James Alston, a participant in the program, said he was in “hard situation” before he joined BoMF.

“[The program] has been great,” Alston said. “I love the running, I love the support and I love the people.”

Runners in the program for 30 days with an attendance rate of at least 90 percent can move on to Next Steps, Laboy said, which helps participants gain employment and housing with resources like financial assistance and job training.

As part of the Next Steps phase of the program, BoMF also provides a job-readiness workshop where it hosts mock interviews and sharpens the participants’ resumes. The focus isn’t on giving out jobs, but creating connections, Laboy said.

BoMF also partners with AT&T to offer technology workshops to teach participants how to use iPads and computers, making it easier to search for jobs. The program also hosts workshops with Bank of America to educate participants on managing their credit and bank accounts, Laboy said.

Statistics for job placement vary from year to year, Laboy said, but so far this year, the group has a 52 percent job placement rate for its 150 members in Philadelphia. The group hopes to reach 65 percent before 2017.

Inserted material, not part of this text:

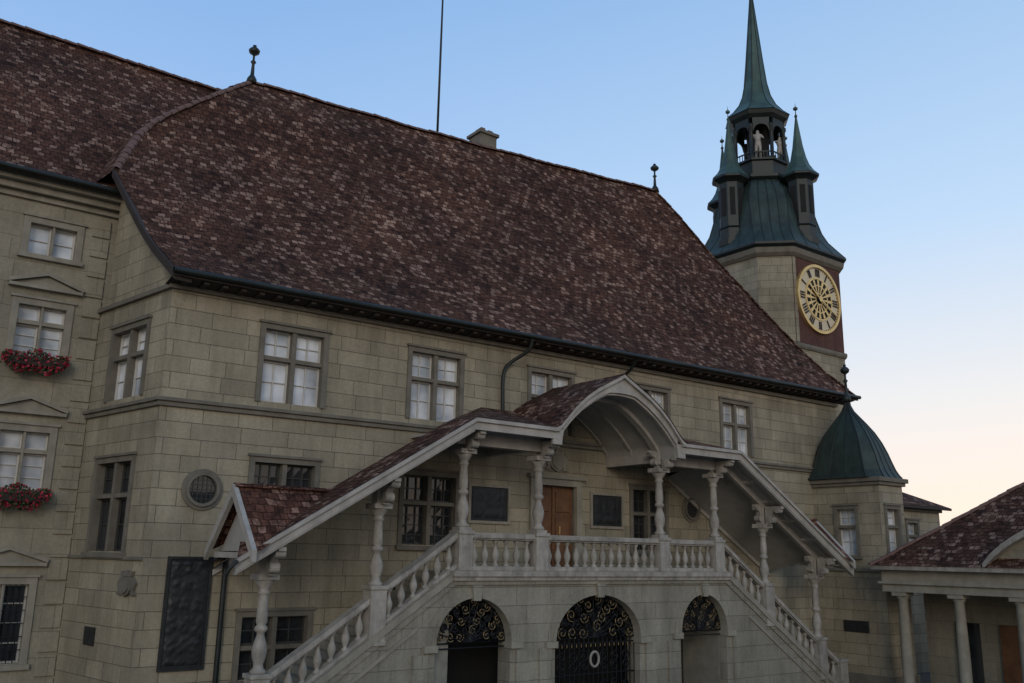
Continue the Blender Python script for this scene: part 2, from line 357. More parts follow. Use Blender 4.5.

“I think one of the things that keeps me here is the long-term change I see in the individuals that participate in the program,” Laboy said.

Claire Patterson, a junior risk management and insurance major and TURC member, interned with BoMF in 2014. Shortly after, she started running with the group.

Patterson said the determination of BoMF’s participants stands out to her.

“I think there is something amazing about starting with a member who is not in the best place in their life, and over the course of six months or a year watching them just transform themselves with just their own hard work,” Patterson said. “It’s incredible to see someone who is just so dedicated turn their life around.”